What this task involves: In the listing below, find every line with the string "script" and pull it out.

Data extract:
★ ★ ★ ★ ★

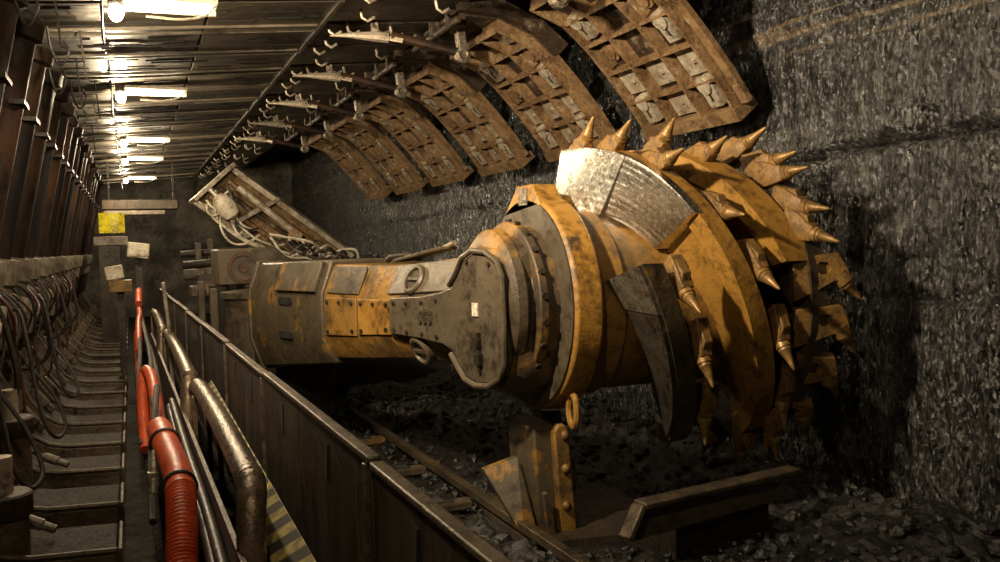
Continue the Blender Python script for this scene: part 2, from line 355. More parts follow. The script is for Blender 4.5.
sup_a.location=(0,Y0-PITCH,0);sup_a['label']='nearest roof support, its ribbed face plate not in view, by the left edge'
descr=[ 'its wide rusty ribbed face plate largest, above the cutting drum','its ribbed face plate hanging above the silver worn drum vane','its ribbed face plate left of that above the silver vane']
for k in range(10):
    o=sup if k==0 else copy_tree(sup if k<6 else sup_a)
    o.location=(0,Y0+PITCH*k,0)
    o['label']=('rusty steel roof support, '+descr[k]) if k<3 else ('rusty steel roof support, %s in the row counted from the largest ribbed face plate'%ORD[k] if k<6 else 'dark roof support without ribbed plate, %s beyond the last ribbed one'%ORD[k-6])

# ------------------------------------------------------------------ roof lamps
lampY=[-.9,3.05,6.07,9.35,13.3,16.0,20.2]
lproto=thing('roof_lamp',(0,0,0),'','lamp','tube lamps under the roof')
m=MB();m.box((.30,0,3.165),(.56,.16,.03));m.box((.30,.085,3.14),(.56,.02,.06));m.build('housing',M['white'],lproto,bevel=.005)
MB().tube([(.06,0,3.125),(.54,0,3.125)],.022,10).build('tube',M['tube'],lproto)
m=MB();m.lathe((-.02,0,3.2),(0,0,-1),[(0,.05),(.07,.05),(.08,.04)],14);m.build('lamp_socket',M['dark'],lproto)
MB().box((-.10,0,3.05),(.012,.30,.30)).build('added_light_baffle',M['slot'],lproto)  # opaque plate added to keep lamp light off the left side
MB().ball((-.02,0,3.075),.045,14,sc=(1,1,1.25)).build('bulb',M['bulb'],lproto)
MB().tube(spline([(.56,0,3.15),(.50,-.05,3.08),(.36,-.08,3.04),(.15,-.06,3.05)],6),.008,6).build('cable',M['white'],lproto)
names=['tube lamp and bulb under the roof just above the camera','tube lamp and bulb overhead near the camera','tube lamp with glowing bulb at the top edge, nearest in view','second tube lamp from the front with round glowing bulb','third tube lamp from the front, under the middle of the roof','fourth tube lamp from the front, smaller and lower','farthest tube lamp, faint above the yellow sheet']
for i,y in enumerate(lampY):
    if i<2: continue
    o=lproto if i==2 else copy_tree(lproto)
    o.location=(0,y,0);o['label']=names[i]
for i,y in enumerate(lampY):
    if i<2: continue
    ld=bpy.data.lights.new('lamp_or_fill_light','POINT');ld.energy=[0,0,125,130,170,130,130][i];ld.color=(1,.80,.52);ld.shadow_soft_size=.05
    lo=bpy.data.objects.new('lamp_or_fill_light',ld);C.objects.link(lo);lo.location=(-.02,y,2.98)
# inferred roof lamp out of view, shaped as a directed light sparing the left
def key_light(p,to,e,size):
    ld=bpy.data.lights.new('unseen_key_light','AREA');ld.energy=e;ld.size=size;ld.spread=R(132);ld.color=(1,.81,.55)
    lo=bpy.data.objects.new('unseen_key_light',ld);C.objects.link(lo);lo.location=p
    lo.rotation_euler=(V(to)-V(p)).to_track_quat('-Z','Y').to_euler()
key_light((-.1,3.3,3.02),(3.0,5.7,2.85),165,.16)
ld=bpy.data.lights.new('lamp_or_fill_light','POINT');ld.energy=80;ld.color=(1,.80,.52);ld.shadow_soft_size=.06  # fill light added out of view, with no fixture, for the near hoses
lo=bpy.data.objects.new('lamp_or_fill_light',ld);C.objects.link(lo);lo.location=(-.02,1.2,2.98)

rnd=random.Random(21)
for i,y in enumerate((5.6,6.9,7.8,8.9,10.3,12.0)):
    x=-.52+rnd.uniform(-.05,.12);zr=rz(x);t=thing('hanging_cable',(x,y,zr),'thin cable loop hanging from the roof left of the lamps, %s from the front'%ORD[i],'cable','cables hanging from the roof')
    l=rnd.uniform(.18,.34)
    MB().tube(spline([(x,y,zr),(x+.02,y+.02,zr-l*.6),(x+.07,y,zr-l),(x+.13,y-.03,zr-l*.7),(x+.10,y,zr-l*.35)],6),.009,6).build('loop',M['rubber'],t)
    MB().tube(spline([(x+.2,y+.1,rz(x+.2)),(x+.21,y+.1,zr-l*.5),(x+.23,y+.08,zr-l*1.3)],6),.007,6).build('strand',M['grey_hose'],t)

# ------------------------------------------------------------------ conveyor spill plates
def px(y): return .67-.0145*(y-1.7)
segs=[(1.0,2.62),(2.64,4.74),(4.76,6.45),(6.47,8.3),(8.32,10.2),(10.22,12.2),(12.22,14.2),(14.22,16.5)]
for i,(a,b) in enumerate(segs):
    xa,xb=px(a),px(b)
    t=thing('conveyor_spill_plate',(xa,a,0),'upright brown steel conveyor side plate, %s in the row from the bottom edge'%ORD[i],'side plate','conveyor spill plates in a row')
    p=MB();zt=.94+(.01 if i%2 else 0)
    for k in range(1):
        p.prism([(xa-.012,a,.02),(xb-.012,b,.02),(xb-.012,b,zt),(xa-.012,a,zt)],(.024,0,0))
    p.build('side_plate',M['plate'],t,bevel=.004)
    MB().bar((xa,a,zt+.004),(xb,b,zt+.004),.045,.022).build('top_lip',M['lip'],t,bevel=.006)
    MB().bar((xa-.02,a+.03,.02),(xa-.02,a+.03,zt-.01),.018,.03,up=(0,1,0)).build('joint_strip',M['lip'],t,bevel=.003)
    if i<5:
        f=.35
        for f in(.3,.75):
            y=a+(b-a)*f;x=px(y)-.013
            MB().box((x,y,zt-.13),(.006,.05,.14),Matrix.Rotation(.15,3,'X')).build('slot',M['slot'],t)

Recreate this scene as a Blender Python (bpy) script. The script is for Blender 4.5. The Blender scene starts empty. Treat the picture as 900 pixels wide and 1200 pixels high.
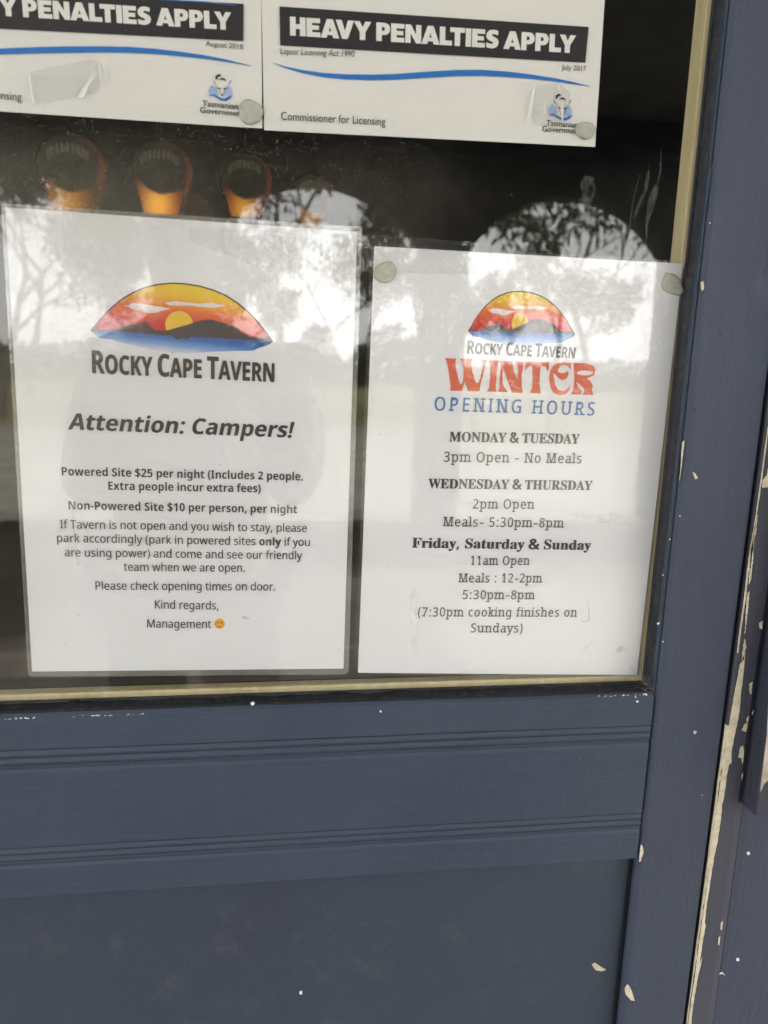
import bpy, bmesh, math, random
from mathutils import Vector, Matrix, Euler
from mathutils.geometry import tessellate_polygon
from mathutils import noise as mnoise

# ------------------------------------------------------------------ camera, world, sun, exposure
S = bpy.context.scene
C = S.collection
FLOOR = 1.284                       # the sheets' centre stands this far above the verandah floor
FPX = 850.5                         # focal length for a frame 1200 units high
CAM = Vector((0.0679, -0.4864, 0.0659 + FLOOR))
YAW, PITCH, ROLL = -0.12695, -0.20475, -0.02429
ROT = Matrix.Rotation(YAW, 3, 'Z') @ Matrix.Rotation(PITCH, 3, 'X') @ Matrix.Rotation(ROLL, 3, 'Y')
cd = bpy.data.cameras.new('camera')
cd.sensor_fit = 'VERTICAL'; cd.sensor_height = 36.0; cd.lens = FPX / 1200 * 36
cd.clip_start = 0.01; cd.clip_end = 2000
cam = bpy.data.objects.new('camera', cd); C.objects.link(cam); S.camera = cam
cd.dof.use_dof = True; cd.dof.focus_distance = .55; cd.dof.aperture_fstop = 7.5     # a phone lens: far reflections go soft
cam.matrix_world = Matrix.Translation(CAM) @ (ROT @ Matrix.Rotation(math.radians(90), 3, 'X')).to_4x4()

SUN_ELEV, SUN_AZ = math.radians(48), math.radians(112)      # azimuth clockwise from +Y
w = bpy.data.worlds.new('World'); S.world = w; w.use_nodes = True
nt = w.node_tree; nt.nodes.clear()
sky = nt.nodes.new('ShaderNodeTexSky'); sky.sky_type = 'NISHITA'; sky.sun_disc = False
sky.sun_elevation = SUN_ELEV; sky.sun_rotation = SUN_AZ; sky.dust_density = 3.0; sky.air_density = 1.0
bg = nt.nodes.new('ShaderNodeBackground'); bg.inputs['Strength'].default_value = 0.15
wo = nt.nodes.new('ShaderNodeOutputWorld')
# thin bright cloud over the whole sky, mixed into the sky colour
ctc = nt.nodes.new('ShaderNodeTexCoord'); cno = nt.nodes.new('ShaderNodeTexNoise')
cno.inputs['Scale'].default_value = 2.2; cno.inputs['Detail'].default_value = 6
crp = nt.nodes.new('ShaderNodeMapRange'); crp.inputs[1].default_value = .3; crp.inputs[2].default_value = .7
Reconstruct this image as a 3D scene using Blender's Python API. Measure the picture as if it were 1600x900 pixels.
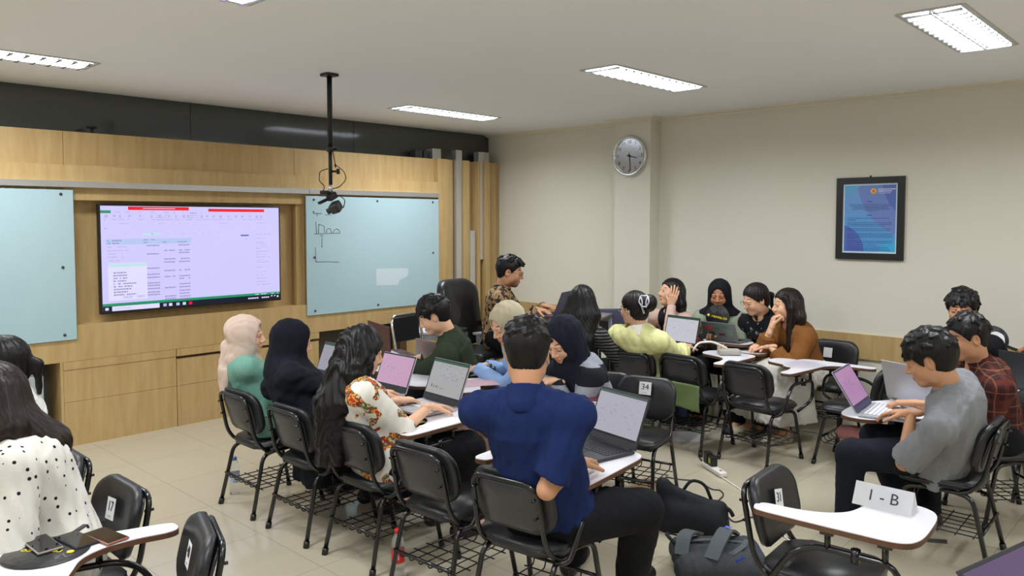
import bpy, bmesh, math, random
import numpy as np
from mathutils import Vector, Matrix
random.seed(7); RNG = np.random.RandomState(11)
for _o in list(bpy.data.objects): bpy.data.objects.remove(_o)
SC = bpy.context.scene; COL = SC.collection
PI = math.pi; R_ = math.radians

# ------------------------------------------------------------------ camera, world, exposure
H_CAM = 1.82; FPX = 1223.594; PPY = 406.55
YAW, PITCH, ROLL = [R_(a) for a in (-43.2880493, 2.89595177, -.0104432393)]
def cam_axes():
    f = np.array([math.sin(YAW)*math.cos(PITCH), math.cos(YAW)*math.cos(PITCH), -math.sin(PITCH)])
    r = np.array([math.cos(YAW), -math.sin(YAW), 0.]); u = np.cross(r, f)
    return (math.cos(ROLL)*r + math.sin(ROLL)*u, -math.sin(ROLL)*r + math.cos(ROLL)*u, f)
CR, CU, CF = cam_axes()
cd = bpy.data.cameras.new('camera'); co = bpy.data.objects.new('camera', cd); COL.objects.link(co)
m4 = Matrix(((CR[0], CU[0], -CF[0], 0), (CR[1], CU[1], -CF[1], 0), (CR[2], CU[2], -CF[2], H_CAM), (0, 0, 0, 1)))
co.matrix_world = m4
cd.sensor_width = 36; cd.lens = FPX/1600*36; cd.shift_y = -(450-PPY)/1600; cd.clip_start = .05
SC.camera = co
SC.view_settings.view_transform = 'Standard'; SC.view_settings.look = 'None'
SC.view_settings.gamma = 1; SC.view_settings.use_curve_mapping = False
SC.view_settings.exposure = 0.0
LAMP_STRENGTH = 5.0          # glowing tubes as seen
LAMP_POWER = 33.0            # light each fitting throws down between its louvres
LAMP_SPREAD = R_(160)
W = bpy.data.worlds.new('world'); SC.world = W; W.use_nodes = True
W.node_tree.nodes['Background'].inputs[0].default_value = (.8, .85, 1, 1)
W.node_tree.nodes['Background'].inputs[1].default_value = .02

def ray(px, py):
    return CR*((px-800)/FPX) - CU*((py-PPY)/FPX) + CF
def at(px, py, z):                      # where a sight line through a measured point meets height z
    d = ray(px, py); p = d*((z-H_CAM)/d[2]); return (float(p[0]), float(p[1]), z)
def at_x(px, py, X):
    d = ray(px, py); p = d*(X/d[0]); return (X, float(p[1]), float(p[2]+H_CAM))
def at_y(px, py, Y):
    d = ray(px, py); p = d*(Y/d[1]); return (float(p[0]), Y, float(p[2]+H_CAM))

# ------------------------------------------------------------------ materials
MATS = {}
def srgb(r, g, b):
    f = lambda c: (c/255/12.92 if c/255 <= .04045 else ((c/255+.055)/1.055)**2.4)
    return (f(r), f(g), f(b), 1)
def mat(name, col, rough=.5, metal=0, spec=.5, bump=0, bscale=40, emit=None, estr=1, alpha=1, trans=0, var=0, vscale=8, coat=0, stretch=None):
    if name in MATS: return MATS[name]
    m = bpy.data.materials.new(name); m.use_nodes = True; nt = m.node_tree; b = nt.nodes['Principled BSDF']
    b.inputs['Base Color'].default_value = col; b.inputs['Roughness'].default_value = rough
    b.inputs['Metallic'].default_value = metal; b.inputs['Specular IOR Level'].default_value = spec
    b.inputs['Coat Weight'].default_value = coat
    if trans: b.inputs['Transmission Weight'].default_value = trans
    if alpha < 1: b.inputs['Alpha'].default_value = alpha
    if emit: b.inputs['Emission Color'].default_value = emit; b.inputs['Emission Strength'].default_value = estr
    if bump or var:
        tc = nt.nodes.new('ShaderNodeTexCoord'); mp = nt.nodes.new('ShaderNodeMapping')
        nt.links.new(tc.outputs['Object'], mp.inputs[0])
        if stretch: mp.inputs['Scale'].default_value = stretch
        if bump:
            n = nt.nodes.new('ShaderNodeTexNoise'); n.inputs['Scale'].default_value = bscale; n.inputs['Detail'].default_value = 4
            nt.links.new(mp.outputs[0], n.inputs['Vector'])
            bp = nt.nodes.new('ShaderNodeBump'); bp.inputs['Strength'].default_value = bump; bp.inputs['Distance'].default_value = .01
            nt.links.new(n.outputs[0], bp.inputs['Height']); nt.links.new(bp.outputs[0], b.inputs['Normal'])
        if var:
            n = nt.nodes.new('ShaderNodeTexNoise'); n.inputs['Scale'].default_value = vscale; n.inputs['Detail'].default_value = 5
            nt.links.new(mp.outputs[0], n.inputs['Vector'])
            mx = nt.nodes.new('ShaderNodeMix'); mx.data_type = 'RGBA'
            mx.inputs[6].default_value = tuple(c*(1-var) for c in col[:3])+(1,); mx.inputs[7].default_value = tuple(min(1, c*(1+var)) for c in col[:3])+(1,)
            nt.links.new(n.outputs[0], mx.inputs[0]); nt.links.new(mx.outputs[2], b.inputs['Base Color'])
    MATS[name] = m; return m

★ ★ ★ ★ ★

Completed exercise:
Continue the Blender Python script for this scene: part 2, from line 355. More parts follow. The script is for Blender 4.5.
Recreate this scene as a Blender Python (bpy) script. The script is for Blender 4.5. The Blender scene starts empty. Treat the picture as 900 pixels wide and 1200 pixels high.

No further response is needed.